Я – гражданин Германии, но не немец. Я считаюсь сирийцем с
германским паспортом. В Германии существует различие между гражданами и
немцами. Немецкий паспорт лает мне юридическую определенность
Вы приехали в Германию сирийцем и антисемитом. но теперь вы
натурализовались и сделали сумасшедшую научную карьеру в этой стране. Ваш
пример дает надежду на успешную интеграцию в этой стране!
вы сказали, что я сделал сумасшедшую карьеру в этой стране – это
неправда.. Я стал профессором в Готтингене в 28 лет, но мою карьеру я делал в
Америке. В Германии меня травили и унижали. Я не столкнулся с . Единственная
причина по которой я здесь – моя немецкая семья. Я бы хотел уехать в Америку,
но они не дали мне этого сделать, Возможно, это было ошибкой.

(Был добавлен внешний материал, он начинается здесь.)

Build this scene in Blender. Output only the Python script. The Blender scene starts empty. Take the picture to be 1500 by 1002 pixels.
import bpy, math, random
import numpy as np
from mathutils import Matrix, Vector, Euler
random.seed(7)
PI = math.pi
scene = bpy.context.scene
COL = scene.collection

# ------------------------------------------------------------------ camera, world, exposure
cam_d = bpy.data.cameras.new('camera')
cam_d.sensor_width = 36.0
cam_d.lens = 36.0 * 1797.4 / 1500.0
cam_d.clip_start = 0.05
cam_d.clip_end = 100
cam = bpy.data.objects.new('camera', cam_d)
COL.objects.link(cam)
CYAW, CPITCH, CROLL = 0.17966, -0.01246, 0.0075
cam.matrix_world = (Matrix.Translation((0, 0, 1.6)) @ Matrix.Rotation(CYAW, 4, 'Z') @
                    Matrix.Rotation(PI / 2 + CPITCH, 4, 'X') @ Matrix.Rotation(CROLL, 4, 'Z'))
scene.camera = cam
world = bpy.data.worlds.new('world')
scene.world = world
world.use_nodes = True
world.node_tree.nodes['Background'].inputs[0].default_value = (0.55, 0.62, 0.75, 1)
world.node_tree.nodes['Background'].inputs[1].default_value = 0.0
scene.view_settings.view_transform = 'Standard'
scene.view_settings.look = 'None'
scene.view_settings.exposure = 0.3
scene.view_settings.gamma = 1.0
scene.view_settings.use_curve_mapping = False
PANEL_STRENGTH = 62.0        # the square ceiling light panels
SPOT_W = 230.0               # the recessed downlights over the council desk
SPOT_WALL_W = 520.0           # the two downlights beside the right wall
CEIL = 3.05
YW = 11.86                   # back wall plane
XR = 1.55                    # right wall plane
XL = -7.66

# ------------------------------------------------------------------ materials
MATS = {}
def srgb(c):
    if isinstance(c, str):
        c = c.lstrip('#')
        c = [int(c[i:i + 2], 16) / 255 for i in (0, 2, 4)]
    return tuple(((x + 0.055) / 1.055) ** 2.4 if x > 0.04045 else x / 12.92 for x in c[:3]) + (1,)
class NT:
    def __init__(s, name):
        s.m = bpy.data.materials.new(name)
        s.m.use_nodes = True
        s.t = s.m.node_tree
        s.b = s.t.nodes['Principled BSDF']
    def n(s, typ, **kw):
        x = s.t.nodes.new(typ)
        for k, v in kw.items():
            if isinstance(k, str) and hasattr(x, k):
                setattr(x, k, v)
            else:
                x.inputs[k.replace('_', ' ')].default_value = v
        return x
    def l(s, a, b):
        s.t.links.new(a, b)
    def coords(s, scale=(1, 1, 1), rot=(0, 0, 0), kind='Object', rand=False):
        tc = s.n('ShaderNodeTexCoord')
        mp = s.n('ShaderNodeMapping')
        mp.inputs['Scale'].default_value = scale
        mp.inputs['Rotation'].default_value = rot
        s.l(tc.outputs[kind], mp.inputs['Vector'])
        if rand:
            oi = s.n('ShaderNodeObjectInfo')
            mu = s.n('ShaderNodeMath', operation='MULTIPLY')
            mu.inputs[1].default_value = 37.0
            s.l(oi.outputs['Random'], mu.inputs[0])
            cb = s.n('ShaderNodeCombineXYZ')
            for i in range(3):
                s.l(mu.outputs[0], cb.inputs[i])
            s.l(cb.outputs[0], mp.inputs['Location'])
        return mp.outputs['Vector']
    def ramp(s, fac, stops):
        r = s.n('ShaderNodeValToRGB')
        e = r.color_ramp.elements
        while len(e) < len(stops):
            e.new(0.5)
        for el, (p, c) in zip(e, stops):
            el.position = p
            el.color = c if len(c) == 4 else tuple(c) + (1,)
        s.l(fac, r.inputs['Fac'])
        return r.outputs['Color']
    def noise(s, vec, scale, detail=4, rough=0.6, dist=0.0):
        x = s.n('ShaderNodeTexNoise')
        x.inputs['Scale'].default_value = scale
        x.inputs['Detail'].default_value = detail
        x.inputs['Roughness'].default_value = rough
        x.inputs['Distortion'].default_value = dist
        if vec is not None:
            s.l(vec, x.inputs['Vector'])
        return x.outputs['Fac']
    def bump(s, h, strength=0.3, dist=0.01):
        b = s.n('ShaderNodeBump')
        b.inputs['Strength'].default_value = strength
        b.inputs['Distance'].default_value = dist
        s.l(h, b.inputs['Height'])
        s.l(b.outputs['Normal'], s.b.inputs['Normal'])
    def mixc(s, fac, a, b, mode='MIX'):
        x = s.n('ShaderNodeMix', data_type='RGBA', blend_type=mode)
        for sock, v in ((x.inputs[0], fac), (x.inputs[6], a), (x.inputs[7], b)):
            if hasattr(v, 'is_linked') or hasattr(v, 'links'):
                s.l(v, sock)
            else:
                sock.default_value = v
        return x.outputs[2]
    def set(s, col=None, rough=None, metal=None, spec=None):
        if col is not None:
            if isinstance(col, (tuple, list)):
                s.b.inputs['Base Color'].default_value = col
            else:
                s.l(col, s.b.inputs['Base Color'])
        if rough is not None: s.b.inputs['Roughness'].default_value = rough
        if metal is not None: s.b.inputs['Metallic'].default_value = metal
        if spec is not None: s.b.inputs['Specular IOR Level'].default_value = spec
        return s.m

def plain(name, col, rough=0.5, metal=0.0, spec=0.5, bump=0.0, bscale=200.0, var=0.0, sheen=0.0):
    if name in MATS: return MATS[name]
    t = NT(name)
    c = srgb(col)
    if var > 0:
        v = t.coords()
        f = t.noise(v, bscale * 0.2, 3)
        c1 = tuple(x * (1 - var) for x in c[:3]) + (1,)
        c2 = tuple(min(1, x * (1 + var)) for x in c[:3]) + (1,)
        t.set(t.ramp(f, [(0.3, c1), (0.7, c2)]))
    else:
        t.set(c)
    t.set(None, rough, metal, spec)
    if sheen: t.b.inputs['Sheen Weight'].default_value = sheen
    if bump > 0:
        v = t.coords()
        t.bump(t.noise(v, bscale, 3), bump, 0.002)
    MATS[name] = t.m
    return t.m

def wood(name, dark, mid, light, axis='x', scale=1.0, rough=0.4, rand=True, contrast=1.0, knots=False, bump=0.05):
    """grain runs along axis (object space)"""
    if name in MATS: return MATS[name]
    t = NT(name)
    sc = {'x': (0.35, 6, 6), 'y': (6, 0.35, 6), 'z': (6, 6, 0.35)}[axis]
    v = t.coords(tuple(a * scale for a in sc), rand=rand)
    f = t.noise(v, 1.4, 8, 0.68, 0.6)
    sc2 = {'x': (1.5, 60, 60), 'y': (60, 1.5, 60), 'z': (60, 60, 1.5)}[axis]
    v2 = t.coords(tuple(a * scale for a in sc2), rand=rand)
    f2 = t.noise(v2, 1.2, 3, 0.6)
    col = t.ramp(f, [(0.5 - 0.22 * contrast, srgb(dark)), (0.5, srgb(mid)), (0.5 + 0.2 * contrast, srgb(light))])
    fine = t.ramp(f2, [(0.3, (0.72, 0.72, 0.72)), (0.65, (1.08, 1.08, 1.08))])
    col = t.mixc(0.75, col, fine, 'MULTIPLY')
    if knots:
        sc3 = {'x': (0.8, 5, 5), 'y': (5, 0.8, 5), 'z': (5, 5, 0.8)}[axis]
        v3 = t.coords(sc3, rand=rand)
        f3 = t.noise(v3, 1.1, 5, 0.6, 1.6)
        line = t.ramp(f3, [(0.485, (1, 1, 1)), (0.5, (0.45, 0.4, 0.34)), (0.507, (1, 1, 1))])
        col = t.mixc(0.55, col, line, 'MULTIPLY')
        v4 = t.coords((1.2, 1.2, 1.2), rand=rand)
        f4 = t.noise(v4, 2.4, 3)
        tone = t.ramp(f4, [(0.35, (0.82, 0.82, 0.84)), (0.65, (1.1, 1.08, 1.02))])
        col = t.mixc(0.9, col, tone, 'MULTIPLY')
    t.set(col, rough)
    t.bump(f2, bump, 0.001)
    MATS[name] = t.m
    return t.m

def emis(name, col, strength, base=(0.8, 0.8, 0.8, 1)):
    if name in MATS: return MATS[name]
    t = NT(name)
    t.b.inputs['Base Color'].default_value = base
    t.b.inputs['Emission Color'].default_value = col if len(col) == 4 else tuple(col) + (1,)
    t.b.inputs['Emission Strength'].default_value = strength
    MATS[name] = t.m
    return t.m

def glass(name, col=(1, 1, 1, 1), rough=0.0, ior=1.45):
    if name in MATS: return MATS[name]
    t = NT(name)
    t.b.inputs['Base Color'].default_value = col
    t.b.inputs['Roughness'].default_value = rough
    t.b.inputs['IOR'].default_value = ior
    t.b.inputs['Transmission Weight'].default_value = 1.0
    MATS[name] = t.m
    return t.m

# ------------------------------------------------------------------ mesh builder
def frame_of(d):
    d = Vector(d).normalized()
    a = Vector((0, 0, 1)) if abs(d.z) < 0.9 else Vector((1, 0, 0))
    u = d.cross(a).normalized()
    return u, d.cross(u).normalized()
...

Почему же у вас тогда немецкий паспорт?
Я хотел быть немцем. В 1971 году я попросил гражданство. До его
получения прошло пять лет. это были пять лет унижений. Я написал докторскую на
немецком, кучу статей.теперь представьте: полицейский в офисе диктуем мне текст
из газеты Bild. чтобы проверить мои языковые способности. Как немцы намерены
интегрировать 1,5 миллиона беженцев, когда они не смогли интегрировать меня,
написавшего 30 книжек на немецком?
В январе 2016 в die Zeit написали: “Мы более безумны. чем другие”
Статья проводит прямую линию от ликующей толпы, принимающей беженцев на вокзале
Мюнхена, к Освенциму. Немцы так радуются не потому. что они любят беженцев, а
потому, что они пытаются этим гостеприимством компенсировать свою вину перед
евреями. Это – плохое основание для интеграции Историк Август Винклер называл
это культурой само-упоения.
Это серьезное предположение. Вы и Винклер претендуете на то, что
знаете мотивы людей, которые хотят помочь
Я могу сказать вам только одно – я боюсь таких немцев.